NAMD 2.15 Alpha, AMD HIP/ROCm GPU-accelerated Test Builds
This page contains special developmental early "alpha" test builds of NAMD 2.15 intended to provide very early testing access to the NAMD user and developer communities.
NAMD simulations on the same hardware. Here, we are comparing
three different benchmarks on a single 12-core workstation with
a Radeon Pro VII connected by a PCIe 3.0 interface. Typical
results are that NAMD 2.15 performs 10x faster when it can
engage with the GPU on the node using HIP.
This alpha NAMD 2.15 build for AMD HIP/ROCm GPUs can speed up simulations up to 10 times on Radeon VII PRO when compared with CPU-only simulations using a PCIe 3.X motherboard. Further acceleration is possible on modern Radeon Instinct GPU cards paired with faster CPU-GPU interfaces, such as PCIe 4.X. The alpha also represents the first time that NAMD can utilize AMD GPU hardware to accelerate simulations.
How NAMD uses ROCm
ROCm, and specifically the HIP components that compile CUDA-like code, are used to facilitate the running of NAMD's existing CUDA codepaths with a few minor adjustments.- ROCfft replaces cufft, with slightly different calling signatures
- The nonbonded force and energy calculations use a table lookup rather than reading from texture memory, as that was more performant on older GPU hardware.
What MD Simulations Are Well-Suited to NAMD 2.15 AMD HIP/ROCm Alpha Versions?
The AMD HIP/ROCm builds of NAMD have the same feature set as CUDA builds of NAMD 2.14, as it largely uses the same codepaths. This means that both replica and non-replica equilibrium simulations work well, and functionalities like COLVARS are available. There are no inherent limit to system sizes. However, not all simulations are suitable for these AMD HIP builds, as alchemical simulations, locally enhanced sampling, tabulated energies, pairwise interactions, pressure profile calculations, and QM/MM are not supported.
Due to the way minimization algorithms are implemented in NAMD
(primarily CPU-based) and the way that NAMD performas spatial decomposition
of the molecular system into patches, minimization and dynamics should
be performed in two separate NAMD runs. This ensures that NAMD will
recompute the patch decomposition for dynamics optimally, yielding the
best overall performance for the production part of the simulation.
This code is still evolving and test builds will be updated as needed.
Stay tuned!
For general NAMD information, see the main NAMD home page http://www.ks.uiuc.edu/Research/namd/
For your convenience, NAMD has been ported to and will be installed
on the machines at the NSF-sponsored national supercomputing centers.

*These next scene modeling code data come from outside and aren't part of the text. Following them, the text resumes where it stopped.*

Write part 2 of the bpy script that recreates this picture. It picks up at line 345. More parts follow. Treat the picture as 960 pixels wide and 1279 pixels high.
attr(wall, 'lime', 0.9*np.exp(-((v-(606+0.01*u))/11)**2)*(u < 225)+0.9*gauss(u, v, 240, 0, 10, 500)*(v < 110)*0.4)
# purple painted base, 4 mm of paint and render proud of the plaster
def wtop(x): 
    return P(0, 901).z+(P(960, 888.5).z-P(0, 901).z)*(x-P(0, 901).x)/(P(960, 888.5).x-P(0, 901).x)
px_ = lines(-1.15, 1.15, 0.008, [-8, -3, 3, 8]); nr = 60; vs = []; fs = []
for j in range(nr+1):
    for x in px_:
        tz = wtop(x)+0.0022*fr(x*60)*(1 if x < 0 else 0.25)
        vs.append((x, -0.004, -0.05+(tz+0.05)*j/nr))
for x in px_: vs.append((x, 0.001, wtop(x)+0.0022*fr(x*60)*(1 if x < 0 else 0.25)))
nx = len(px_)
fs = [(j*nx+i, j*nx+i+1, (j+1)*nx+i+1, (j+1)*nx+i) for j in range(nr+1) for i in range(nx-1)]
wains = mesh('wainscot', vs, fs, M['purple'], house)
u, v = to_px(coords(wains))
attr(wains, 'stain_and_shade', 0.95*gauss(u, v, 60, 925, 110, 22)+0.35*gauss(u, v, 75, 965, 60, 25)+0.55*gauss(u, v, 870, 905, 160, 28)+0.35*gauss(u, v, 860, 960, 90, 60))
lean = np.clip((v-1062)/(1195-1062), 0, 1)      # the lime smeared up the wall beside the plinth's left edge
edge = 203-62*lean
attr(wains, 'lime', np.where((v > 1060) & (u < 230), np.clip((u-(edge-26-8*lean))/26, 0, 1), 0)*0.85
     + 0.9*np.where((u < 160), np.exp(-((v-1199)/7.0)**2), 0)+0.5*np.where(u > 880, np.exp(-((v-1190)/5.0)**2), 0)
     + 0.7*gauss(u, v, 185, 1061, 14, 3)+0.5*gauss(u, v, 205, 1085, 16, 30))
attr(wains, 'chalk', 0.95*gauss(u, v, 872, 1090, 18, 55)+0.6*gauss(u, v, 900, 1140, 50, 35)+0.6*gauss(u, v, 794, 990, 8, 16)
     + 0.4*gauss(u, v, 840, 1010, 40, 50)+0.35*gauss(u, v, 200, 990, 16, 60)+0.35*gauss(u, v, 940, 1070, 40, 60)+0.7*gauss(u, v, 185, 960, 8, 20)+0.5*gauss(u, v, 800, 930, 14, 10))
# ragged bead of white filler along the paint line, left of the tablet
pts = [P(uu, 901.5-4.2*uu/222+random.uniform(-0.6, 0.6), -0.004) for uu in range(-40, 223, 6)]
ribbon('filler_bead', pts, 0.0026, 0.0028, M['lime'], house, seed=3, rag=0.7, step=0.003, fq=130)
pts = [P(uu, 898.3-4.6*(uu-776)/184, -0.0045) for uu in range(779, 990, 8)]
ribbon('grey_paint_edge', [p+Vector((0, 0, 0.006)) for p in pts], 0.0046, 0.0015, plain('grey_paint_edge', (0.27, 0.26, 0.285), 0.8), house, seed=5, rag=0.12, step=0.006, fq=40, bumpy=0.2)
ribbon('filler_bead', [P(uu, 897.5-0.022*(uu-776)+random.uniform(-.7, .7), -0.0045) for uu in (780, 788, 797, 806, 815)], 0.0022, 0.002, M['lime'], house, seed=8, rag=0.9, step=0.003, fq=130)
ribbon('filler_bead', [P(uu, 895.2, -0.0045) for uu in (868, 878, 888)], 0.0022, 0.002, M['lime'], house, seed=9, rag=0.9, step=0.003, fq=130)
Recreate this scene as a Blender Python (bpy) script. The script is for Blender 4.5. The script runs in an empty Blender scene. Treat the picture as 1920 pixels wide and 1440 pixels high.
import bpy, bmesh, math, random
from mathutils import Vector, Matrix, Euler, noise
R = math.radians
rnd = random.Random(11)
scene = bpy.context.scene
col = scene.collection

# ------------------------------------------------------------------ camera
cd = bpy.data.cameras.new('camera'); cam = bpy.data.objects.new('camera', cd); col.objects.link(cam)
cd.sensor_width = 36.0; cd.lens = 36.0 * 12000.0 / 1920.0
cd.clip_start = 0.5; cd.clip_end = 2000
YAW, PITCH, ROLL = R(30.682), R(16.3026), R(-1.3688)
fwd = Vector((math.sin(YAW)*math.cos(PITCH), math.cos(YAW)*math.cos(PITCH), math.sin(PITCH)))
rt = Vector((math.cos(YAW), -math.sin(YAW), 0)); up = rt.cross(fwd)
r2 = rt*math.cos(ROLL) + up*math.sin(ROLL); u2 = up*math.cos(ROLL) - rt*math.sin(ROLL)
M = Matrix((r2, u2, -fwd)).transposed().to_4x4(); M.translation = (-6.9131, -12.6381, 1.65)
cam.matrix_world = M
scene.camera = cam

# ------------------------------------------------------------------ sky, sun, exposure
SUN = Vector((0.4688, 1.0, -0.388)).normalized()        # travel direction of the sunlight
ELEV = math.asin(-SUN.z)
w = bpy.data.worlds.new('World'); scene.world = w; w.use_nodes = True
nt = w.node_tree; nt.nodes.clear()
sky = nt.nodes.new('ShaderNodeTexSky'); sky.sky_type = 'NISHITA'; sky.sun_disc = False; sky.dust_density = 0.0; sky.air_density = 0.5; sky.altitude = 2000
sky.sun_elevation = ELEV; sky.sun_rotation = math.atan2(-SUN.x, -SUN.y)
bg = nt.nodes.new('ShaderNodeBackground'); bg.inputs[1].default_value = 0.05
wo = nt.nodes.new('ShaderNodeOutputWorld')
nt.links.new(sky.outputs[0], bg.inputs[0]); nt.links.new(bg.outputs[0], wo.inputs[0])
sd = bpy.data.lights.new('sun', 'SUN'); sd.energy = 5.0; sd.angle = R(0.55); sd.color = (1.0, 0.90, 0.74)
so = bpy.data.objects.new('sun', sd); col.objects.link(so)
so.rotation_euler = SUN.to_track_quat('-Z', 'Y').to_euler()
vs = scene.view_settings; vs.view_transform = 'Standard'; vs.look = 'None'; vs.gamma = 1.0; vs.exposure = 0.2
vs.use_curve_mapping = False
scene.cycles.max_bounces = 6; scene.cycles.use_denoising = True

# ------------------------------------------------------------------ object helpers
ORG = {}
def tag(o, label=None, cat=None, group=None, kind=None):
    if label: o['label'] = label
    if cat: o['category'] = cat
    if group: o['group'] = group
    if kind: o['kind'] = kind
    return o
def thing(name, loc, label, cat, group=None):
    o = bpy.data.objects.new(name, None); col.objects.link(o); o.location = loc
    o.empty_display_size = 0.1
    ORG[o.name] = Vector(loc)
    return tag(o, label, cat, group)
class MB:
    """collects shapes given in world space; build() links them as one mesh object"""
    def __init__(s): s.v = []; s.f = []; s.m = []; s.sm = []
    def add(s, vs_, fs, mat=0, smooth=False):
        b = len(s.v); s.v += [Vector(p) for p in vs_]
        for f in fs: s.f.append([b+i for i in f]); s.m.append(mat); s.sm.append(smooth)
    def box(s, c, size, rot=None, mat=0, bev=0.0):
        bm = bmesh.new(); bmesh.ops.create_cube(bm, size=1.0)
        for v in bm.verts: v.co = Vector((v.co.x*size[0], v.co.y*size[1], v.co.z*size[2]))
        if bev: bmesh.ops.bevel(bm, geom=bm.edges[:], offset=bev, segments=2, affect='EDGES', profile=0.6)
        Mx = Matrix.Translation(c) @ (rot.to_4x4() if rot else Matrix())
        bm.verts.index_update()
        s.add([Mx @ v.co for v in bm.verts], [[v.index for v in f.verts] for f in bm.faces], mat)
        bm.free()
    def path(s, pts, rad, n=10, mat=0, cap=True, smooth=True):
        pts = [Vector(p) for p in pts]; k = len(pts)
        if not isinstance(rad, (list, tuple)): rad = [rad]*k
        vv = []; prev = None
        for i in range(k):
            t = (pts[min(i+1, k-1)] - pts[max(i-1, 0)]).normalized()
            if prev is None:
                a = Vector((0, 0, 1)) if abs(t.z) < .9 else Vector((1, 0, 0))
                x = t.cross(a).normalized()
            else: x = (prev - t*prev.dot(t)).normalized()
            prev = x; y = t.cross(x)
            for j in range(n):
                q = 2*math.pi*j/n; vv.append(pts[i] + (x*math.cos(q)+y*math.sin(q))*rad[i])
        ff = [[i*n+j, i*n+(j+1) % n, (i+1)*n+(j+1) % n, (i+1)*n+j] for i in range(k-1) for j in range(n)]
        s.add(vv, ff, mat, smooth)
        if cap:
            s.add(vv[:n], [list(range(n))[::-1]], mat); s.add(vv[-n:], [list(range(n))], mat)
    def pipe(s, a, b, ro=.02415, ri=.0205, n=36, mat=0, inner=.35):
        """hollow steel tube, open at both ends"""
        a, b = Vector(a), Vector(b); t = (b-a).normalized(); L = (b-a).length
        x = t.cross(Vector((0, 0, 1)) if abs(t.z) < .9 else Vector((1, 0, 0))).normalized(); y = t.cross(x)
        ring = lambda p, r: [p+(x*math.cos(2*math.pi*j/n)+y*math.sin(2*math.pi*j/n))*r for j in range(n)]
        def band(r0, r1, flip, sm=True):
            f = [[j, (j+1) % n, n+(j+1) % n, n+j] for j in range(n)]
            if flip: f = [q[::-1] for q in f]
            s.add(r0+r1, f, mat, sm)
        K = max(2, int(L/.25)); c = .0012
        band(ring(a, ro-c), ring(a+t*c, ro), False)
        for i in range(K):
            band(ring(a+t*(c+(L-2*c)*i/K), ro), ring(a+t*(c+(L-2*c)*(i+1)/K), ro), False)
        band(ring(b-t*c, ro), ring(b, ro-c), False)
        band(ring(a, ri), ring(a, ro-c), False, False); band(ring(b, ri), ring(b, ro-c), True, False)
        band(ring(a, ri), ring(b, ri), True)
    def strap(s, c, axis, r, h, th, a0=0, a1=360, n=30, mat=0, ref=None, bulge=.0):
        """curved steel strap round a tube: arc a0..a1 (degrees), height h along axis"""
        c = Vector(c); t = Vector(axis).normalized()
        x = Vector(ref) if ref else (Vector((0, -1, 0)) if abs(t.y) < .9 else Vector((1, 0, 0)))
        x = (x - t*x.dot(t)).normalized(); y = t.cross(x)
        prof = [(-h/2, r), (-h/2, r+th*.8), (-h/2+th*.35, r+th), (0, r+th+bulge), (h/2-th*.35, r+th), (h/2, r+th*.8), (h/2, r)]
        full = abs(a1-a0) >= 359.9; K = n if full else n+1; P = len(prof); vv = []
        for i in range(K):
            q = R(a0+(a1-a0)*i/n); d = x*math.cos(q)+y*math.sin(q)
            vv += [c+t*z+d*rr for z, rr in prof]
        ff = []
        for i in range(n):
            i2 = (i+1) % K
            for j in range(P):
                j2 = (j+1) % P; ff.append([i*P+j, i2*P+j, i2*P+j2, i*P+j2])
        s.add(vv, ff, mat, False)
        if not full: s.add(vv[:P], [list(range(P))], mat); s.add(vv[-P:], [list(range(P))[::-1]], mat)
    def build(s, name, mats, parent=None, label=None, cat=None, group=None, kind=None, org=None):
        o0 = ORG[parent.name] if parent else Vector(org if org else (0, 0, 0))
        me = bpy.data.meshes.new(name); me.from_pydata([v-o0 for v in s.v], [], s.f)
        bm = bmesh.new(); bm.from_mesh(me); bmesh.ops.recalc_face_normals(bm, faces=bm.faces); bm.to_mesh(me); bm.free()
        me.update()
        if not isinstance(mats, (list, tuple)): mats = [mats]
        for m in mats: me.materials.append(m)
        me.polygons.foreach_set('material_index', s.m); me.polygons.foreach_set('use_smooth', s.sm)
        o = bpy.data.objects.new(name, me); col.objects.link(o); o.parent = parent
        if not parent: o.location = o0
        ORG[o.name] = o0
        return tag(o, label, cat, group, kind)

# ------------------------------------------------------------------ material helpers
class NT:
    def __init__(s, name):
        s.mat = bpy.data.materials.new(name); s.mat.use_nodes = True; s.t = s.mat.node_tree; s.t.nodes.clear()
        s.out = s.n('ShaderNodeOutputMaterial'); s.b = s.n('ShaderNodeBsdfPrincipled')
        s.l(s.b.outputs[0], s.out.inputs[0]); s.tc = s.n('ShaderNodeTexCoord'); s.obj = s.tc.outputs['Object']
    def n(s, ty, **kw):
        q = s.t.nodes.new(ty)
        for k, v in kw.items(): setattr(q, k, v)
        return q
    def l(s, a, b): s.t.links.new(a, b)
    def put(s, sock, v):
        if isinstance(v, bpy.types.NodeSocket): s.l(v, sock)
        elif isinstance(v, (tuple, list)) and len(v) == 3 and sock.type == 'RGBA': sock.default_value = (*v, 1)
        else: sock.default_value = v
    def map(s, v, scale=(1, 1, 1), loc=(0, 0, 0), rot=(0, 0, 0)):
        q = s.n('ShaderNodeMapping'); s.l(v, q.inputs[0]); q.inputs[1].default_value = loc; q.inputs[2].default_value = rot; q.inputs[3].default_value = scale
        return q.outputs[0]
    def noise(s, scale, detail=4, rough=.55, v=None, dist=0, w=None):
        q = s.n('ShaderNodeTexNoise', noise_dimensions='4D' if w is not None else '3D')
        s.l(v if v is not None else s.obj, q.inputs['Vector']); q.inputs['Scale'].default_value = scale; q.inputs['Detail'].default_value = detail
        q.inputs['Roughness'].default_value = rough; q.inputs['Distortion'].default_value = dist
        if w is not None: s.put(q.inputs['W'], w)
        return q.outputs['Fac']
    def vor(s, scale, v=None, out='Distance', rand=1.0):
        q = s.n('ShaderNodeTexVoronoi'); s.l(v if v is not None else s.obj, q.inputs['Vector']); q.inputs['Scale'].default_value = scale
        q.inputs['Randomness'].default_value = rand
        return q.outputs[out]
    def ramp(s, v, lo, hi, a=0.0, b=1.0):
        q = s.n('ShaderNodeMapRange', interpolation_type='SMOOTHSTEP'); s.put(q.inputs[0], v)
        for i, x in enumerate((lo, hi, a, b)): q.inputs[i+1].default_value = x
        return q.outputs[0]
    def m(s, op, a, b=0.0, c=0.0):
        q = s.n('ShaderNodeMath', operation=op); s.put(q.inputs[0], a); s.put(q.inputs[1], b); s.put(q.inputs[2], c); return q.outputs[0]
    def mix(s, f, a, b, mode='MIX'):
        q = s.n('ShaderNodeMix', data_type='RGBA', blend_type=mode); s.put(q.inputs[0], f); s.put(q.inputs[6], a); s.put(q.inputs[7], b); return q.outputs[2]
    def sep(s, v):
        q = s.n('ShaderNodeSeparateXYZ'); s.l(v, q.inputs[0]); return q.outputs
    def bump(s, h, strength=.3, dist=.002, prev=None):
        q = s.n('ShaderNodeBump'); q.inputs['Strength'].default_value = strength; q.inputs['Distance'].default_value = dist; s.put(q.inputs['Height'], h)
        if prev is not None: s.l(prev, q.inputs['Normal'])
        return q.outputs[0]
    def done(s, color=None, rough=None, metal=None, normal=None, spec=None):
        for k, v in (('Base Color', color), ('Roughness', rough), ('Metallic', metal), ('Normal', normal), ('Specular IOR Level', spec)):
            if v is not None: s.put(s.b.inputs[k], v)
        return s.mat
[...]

If you are planning substantial simulation work of an academic nature
you should apply for these resources. Benchmarks for your proposal
are available at http://www.ks.uiuc.edu/Research/namd/performance.html
The Theoretical and Computational Biophysics Group encourages NAMD users
to be closely involved in the development process through reporting
bugs, contributing fixes, periodical surveys and via other means.
Questions or comments may be directed to namd@ks.uiuc.edu.
We are eager to hear from you, and thank you for using our software!
NAMD 2.15 AMD HIP/ROCm downloads
Compatibility notes
Not all AMD GPUs have the hardware required to run NAMD.
Specifically, ROCm is currently supported only on GFX8 and GFX9 GPUs, and not Navi cards.
NAMD specifically needs hardware that has capabilities first present on gfx803 cards. The pre-compiled binary was compiled for gfx803, gfx900, gfx904, gfx906, and gfx908 compute architectures.
The pre-compiled binary was compiled with ROCm 3.9.0, and includes the dynamic libraries specific to this version of ROCm needed to run NAMD.
With an appropriate library search path, this should allow users to run NAMD without downloading the full ROCm stack immeadiately.
The source files provided can be compiled with ROCm 3.3.0 or newer.
Running NAMD with AMD GPUs
Simulations can be started as usual, with:
namd2 +p 4 configfile.namd
Note that because the codepath follows the CUDA path, the logs reported to standard output as well as GPU-related error messages may contain references to "CUDA" and can lead to confusion. These are hardcoded references within the NAMD code. Users are instructed to realize that the errors should be regarded as their HIP equivalents.